Ужасная жара, в тени 33 градуса Реомюра. Кажись, еще жарче, чем в Красном море. Отошли от берегов, и цвет воды опять изменился: вместо изумрудно-зеленого стал светло-синим, как кобальт, вроде Средиземного моря, только не такого безукоризненно чистого оттенка. Ветер попутный и потому почти нисколько нам не заметен. Приближаемся к зоне тайфунов, свирепствующих в закрытых китайских морях во дни равноденствий и почти в каждое новолуние. Хотя небо сегодня яснее даже, чем в предшествовавшие дни, тем не менее, в ожидании возможности тайфуна на "Пей-Хо" сделаны некоторые приготовления: паруса не ставятся, верхние реи спущены и с кормовой палубы снят верхний тент, вследствие чего там стало жарко почти невмоготу. Попытались мы было спуститься в каюты, но там, несмотря на открытые иллюминаторы, такая духота, что просто смерть. Солнце до такой степени накаляет борта, что пропекает насквозь все обшивки судна. Приложишь днем руку к наружной стене своей каюты и чувствуешь, как тепла эта стена, словно вчера истопленная голландская печка. К ночи она едва охладится, а к десяти часам утра опять уже голландскую печь напоминает.
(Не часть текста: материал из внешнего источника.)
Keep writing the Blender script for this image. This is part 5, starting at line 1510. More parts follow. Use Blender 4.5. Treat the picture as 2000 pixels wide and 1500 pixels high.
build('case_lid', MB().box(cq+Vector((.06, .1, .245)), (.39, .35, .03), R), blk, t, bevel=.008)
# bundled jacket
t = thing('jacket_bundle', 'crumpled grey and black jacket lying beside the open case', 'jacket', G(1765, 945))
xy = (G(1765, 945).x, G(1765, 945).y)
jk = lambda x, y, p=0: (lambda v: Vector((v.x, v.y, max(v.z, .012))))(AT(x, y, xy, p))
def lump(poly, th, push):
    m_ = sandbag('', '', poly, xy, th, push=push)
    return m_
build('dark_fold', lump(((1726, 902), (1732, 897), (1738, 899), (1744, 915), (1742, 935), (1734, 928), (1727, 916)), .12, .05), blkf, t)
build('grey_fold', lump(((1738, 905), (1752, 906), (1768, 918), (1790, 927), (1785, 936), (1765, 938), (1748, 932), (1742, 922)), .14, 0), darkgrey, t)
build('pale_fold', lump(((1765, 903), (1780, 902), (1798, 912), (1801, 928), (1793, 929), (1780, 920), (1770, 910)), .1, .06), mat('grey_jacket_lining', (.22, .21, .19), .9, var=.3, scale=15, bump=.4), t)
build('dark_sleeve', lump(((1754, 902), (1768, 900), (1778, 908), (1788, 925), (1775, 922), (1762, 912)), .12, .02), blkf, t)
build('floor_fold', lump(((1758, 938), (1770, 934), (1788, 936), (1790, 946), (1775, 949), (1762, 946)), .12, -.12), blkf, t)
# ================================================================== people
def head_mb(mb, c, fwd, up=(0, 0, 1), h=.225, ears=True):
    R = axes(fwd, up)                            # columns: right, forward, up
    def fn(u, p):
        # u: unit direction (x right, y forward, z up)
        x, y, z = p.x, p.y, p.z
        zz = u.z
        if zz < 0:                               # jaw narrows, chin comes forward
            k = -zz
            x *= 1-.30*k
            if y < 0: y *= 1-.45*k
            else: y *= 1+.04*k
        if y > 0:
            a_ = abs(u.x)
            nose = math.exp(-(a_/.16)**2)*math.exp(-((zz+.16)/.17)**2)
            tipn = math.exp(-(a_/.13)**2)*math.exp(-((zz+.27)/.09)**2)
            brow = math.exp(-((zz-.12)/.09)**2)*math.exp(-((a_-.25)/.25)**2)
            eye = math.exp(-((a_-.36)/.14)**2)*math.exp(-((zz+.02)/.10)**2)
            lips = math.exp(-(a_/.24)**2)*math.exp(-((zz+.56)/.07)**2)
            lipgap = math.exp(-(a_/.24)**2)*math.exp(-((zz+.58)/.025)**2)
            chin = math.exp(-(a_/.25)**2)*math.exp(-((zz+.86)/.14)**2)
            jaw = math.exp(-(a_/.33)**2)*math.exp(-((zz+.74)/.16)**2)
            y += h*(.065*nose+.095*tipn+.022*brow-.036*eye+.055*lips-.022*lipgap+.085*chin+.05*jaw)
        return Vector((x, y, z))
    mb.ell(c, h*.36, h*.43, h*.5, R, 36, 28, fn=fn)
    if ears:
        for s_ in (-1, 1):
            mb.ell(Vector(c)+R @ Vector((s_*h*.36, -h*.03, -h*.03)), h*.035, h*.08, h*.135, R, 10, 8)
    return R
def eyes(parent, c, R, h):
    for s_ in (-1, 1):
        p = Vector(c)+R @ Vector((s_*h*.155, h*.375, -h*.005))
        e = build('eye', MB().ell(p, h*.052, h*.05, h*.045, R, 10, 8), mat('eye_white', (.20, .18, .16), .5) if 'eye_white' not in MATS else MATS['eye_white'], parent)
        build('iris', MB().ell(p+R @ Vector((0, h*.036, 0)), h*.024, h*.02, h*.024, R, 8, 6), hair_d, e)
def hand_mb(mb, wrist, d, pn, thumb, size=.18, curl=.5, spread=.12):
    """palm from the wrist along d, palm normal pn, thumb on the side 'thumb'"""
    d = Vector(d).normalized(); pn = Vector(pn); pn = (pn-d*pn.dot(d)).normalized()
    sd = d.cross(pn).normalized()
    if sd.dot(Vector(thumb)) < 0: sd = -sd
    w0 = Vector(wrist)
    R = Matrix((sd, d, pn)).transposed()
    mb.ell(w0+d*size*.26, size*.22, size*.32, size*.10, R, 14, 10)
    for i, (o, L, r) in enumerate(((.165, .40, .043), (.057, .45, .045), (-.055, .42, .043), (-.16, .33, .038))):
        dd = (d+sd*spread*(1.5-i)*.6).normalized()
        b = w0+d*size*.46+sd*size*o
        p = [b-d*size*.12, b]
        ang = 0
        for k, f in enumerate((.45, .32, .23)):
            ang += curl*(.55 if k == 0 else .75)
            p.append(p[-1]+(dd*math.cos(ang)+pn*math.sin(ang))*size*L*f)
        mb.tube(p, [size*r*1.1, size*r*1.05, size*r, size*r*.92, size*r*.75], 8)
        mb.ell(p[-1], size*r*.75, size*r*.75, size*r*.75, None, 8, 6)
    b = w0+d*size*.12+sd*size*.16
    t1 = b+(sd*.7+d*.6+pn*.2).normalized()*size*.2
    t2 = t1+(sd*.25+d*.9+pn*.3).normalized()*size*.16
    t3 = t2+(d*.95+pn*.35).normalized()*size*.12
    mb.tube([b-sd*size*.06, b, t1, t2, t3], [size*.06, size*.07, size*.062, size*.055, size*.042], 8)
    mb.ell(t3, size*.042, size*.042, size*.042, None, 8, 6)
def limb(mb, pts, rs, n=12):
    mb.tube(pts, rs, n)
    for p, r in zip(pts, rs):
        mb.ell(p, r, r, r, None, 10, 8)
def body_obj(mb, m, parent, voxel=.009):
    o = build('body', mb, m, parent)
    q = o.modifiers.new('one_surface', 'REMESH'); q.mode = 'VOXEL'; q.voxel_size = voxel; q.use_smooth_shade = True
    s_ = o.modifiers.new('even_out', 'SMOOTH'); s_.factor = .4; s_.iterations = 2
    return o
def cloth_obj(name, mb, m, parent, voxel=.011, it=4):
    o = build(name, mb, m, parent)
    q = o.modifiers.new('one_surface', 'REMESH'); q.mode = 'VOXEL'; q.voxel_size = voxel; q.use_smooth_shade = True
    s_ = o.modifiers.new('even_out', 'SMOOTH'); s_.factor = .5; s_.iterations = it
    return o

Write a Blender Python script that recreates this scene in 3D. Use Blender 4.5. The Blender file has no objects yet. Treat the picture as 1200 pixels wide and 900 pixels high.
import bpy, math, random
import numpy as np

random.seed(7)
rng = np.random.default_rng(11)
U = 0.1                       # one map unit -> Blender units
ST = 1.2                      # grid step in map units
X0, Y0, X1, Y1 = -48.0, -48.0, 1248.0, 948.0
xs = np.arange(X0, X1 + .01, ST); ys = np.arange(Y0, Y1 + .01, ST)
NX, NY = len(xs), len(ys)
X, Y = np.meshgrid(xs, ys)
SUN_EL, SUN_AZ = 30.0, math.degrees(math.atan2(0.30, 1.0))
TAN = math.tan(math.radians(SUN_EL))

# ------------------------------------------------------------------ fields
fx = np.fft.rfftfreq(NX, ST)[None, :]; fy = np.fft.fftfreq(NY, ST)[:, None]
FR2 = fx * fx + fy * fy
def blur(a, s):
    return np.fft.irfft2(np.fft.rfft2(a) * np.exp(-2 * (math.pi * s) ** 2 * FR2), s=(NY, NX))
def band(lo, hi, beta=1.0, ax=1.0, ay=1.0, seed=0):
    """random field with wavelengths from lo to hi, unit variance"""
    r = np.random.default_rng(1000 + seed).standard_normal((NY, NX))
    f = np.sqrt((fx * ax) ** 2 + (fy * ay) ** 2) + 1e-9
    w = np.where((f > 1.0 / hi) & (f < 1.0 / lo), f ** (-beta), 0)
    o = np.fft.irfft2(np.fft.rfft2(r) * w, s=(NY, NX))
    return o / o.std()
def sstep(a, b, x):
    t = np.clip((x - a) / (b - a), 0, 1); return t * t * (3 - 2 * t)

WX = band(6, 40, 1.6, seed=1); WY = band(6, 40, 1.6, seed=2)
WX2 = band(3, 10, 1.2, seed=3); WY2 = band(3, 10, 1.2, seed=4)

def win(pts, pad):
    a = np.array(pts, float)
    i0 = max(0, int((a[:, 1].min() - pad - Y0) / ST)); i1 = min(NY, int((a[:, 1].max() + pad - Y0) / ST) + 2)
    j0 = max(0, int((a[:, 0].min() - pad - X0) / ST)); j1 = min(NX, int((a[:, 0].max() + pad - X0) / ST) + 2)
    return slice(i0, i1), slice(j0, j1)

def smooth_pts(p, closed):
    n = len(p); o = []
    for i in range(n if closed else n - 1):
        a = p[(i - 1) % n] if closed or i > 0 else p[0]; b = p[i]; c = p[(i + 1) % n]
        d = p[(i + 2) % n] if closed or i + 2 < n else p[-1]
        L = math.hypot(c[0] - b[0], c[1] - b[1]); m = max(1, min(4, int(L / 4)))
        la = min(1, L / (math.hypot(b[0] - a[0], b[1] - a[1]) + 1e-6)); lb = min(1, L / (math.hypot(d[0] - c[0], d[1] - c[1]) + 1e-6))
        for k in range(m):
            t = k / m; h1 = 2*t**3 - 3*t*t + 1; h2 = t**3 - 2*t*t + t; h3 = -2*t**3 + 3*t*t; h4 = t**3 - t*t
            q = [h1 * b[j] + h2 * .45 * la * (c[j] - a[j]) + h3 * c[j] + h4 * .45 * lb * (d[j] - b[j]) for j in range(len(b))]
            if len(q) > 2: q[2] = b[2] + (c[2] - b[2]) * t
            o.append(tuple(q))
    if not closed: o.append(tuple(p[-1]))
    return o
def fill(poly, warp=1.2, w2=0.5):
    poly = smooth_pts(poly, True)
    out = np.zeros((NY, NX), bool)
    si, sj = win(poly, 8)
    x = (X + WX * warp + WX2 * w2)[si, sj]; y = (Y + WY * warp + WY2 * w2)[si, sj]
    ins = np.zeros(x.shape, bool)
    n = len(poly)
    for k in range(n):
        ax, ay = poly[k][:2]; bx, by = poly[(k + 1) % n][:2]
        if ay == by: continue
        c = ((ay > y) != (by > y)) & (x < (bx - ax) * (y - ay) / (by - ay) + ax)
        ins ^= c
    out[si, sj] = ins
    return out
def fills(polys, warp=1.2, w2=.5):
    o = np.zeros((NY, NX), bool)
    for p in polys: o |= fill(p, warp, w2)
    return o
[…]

Нет, тяжела ты, благодатная полоса тропиков!..
Солнце закатилось спокойно. Закат был совершенно ясен, и запад окрашен в золотисто-желтый ровный цвет безо всяких красивых тонов и оттенков. Но едва наступила вечерняя темнота, как по всему горизонту, а в особенности на западе, над китайскими берегами засверкали частые и сильные молнии. Порою они вспыхивали одновременно в разных концах горизонта и почти без промежутка во времени и пространстве. Все небо как бы вздрагивало, озаряемое их трепещущим светом. Мы шли, охваченные сплошным кольцом грозы, которая, по-видимому, была ужасна, в особенности над китайским материком, но у нас все было в высшей степени спокойно: и неподвижный воздух, и стеклянистое море. А ясное небо вызвездилось над нами как будто еще ярче обыкновенного. Млечный путь, в особенности в своей южной половине, был замечательно ярок, и от некоторых крупных звезд ложился по спокойным пространствам вод бледно-серебристый столб отраженного света. Это сверкание перебегающих молний продолжалось далеко за полночь. Я долго наслаждался на палубе ночным воздухом, не столь сырым сегодня как вчера, и любовался на фантастическую игру молний, но, не дождавшись конца грозы, которая, вероятно, длилась до рассвета, ушел спать в свою душную каюту.